In einem modernen Produktionsumfeld wird sie nicht mehr manuell erhoben, sondern automatisiert aus Maschinen-, Prozess- und Qualitätsdaten berechnet.
Die kontinuierliche Erfassung erlaubt:
zeitnahe Ursachenanalyse bei Störungen
Trendbeobachtung über Schichten oder Produkte hinweg
Korrelation mit Prozessparametern wie Energieverbrauch oder Werkzeugstandzeiten
Dadurch wird OEE zum zentralen KPI innerhalb von Manufacturing-Analytics-Systemen, die mit Methoden wie SPC (Statistical Process Control) oder Machine Learning gekoppelt werden können. Die Kennzahl fungiert somit als Integrationspunkt zwischen klassischem Shopfloor-Controlling und modernen Data-Science-Ansätzen.
Weiterführend: Wie Sie die OEE in Ihrer Produktion gezielt verbessern
Trotz ihres hohen Informationsgehalts darf die OEE nicht isoliert betrachtet werden.
Sie beschreibt Effizienz, nicht Effektivität – also, wie gut vorhandene Kapazitäten genutzt werden, nicht ob das Richtige produziert wird.
Eine Anlage kann eine hohe OEE aufweisen und dennoch wirtschaftlich unvorteilhaft laufen, etwa wenn das Produktportfolio schlecht ausgelastet ist oder Rüstfolgen suboptimal geplant sind.
Deshalb wird OEE in der Praxis zunehmend mit weiteren Kennzahlen kombiniert, etwa:
TEEP (Total Effective Equipment Performance) zur Einbeziehung der gesamten Kalenderzeit
OAE (Overall Asset Effectiveness) für eine ganzheitlichere Sicht auf Produktionssysteme
Diese kontextualisierte Betrachtung verhindert Fehlinterpretationen und unterstützt eine ausgewogene Steuerung.

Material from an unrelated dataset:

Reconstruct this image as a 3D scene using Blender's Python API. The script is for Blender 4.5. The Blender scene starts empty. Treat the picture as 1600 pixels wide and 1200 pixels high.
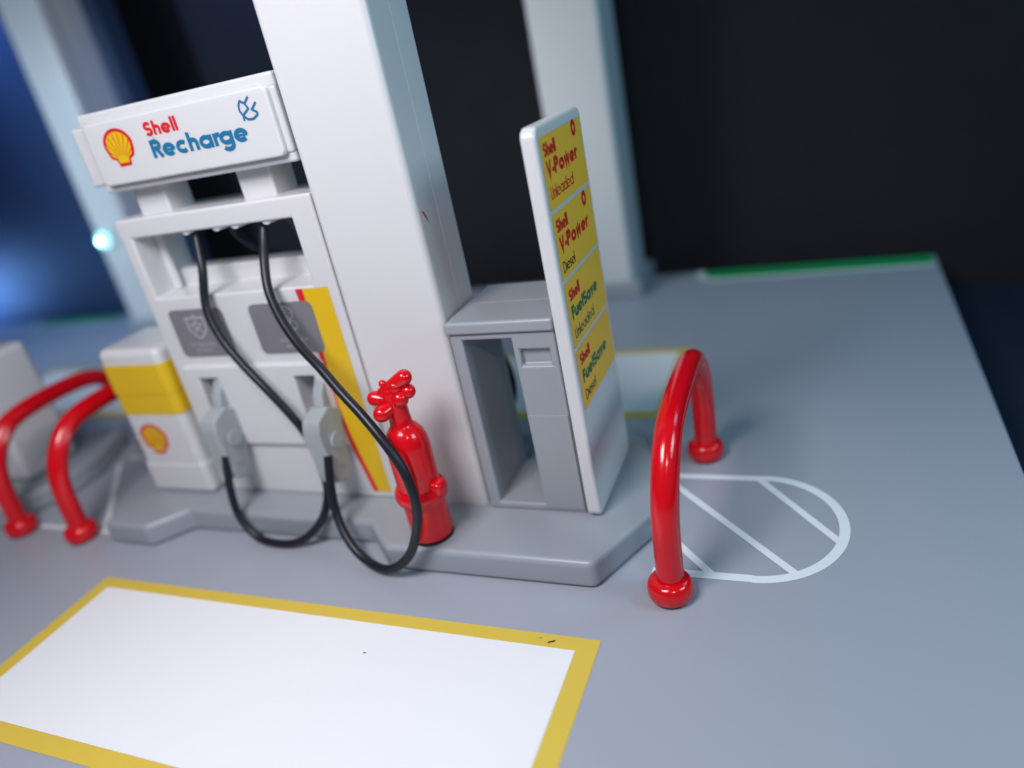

Auf strategischer Ebene liefert die OEE ein objektivierbares Maß für den Zustand der Produktion.
Sie ermöglicht:
Priorisierung von Investitionen in Engpassanlagen
Bewertung von Modernisierungsprojekten
Nachweis des Nutzens von Automatisierungs- oder Digitalisierungsinitiativen
Damit wird OEE zu einer Kennzahl, die operative Effizienz mit strategischer Planung verbindet.
In Konzernen wird sie häufig als globale Vergleichsgröße eingesetzt, um Produktionsstandorte nach Leistungsfähigkeit zu benchmarken und Standardisierung voranzutreiben.
Die OEE ist keine Modekennzahl, sondern ein methodischer Rahmen, der Transparenz, Priorisierung und Steuerbarkeit in der Fertigung ermöglicht.
Sie vereint technische Detailtiefe mit betriebswirtschaftlicher Relevanz und ist damit ein zentrales Bindeglied zwischen Lean-Methoden, Digitalisierung und operativer Exzellenz.
Richtig interpretiert und konsequent angewendet, wird sie zu einem der zuverlässigsten Indikatoren für industrielle Wettbewerbsfähigkeit.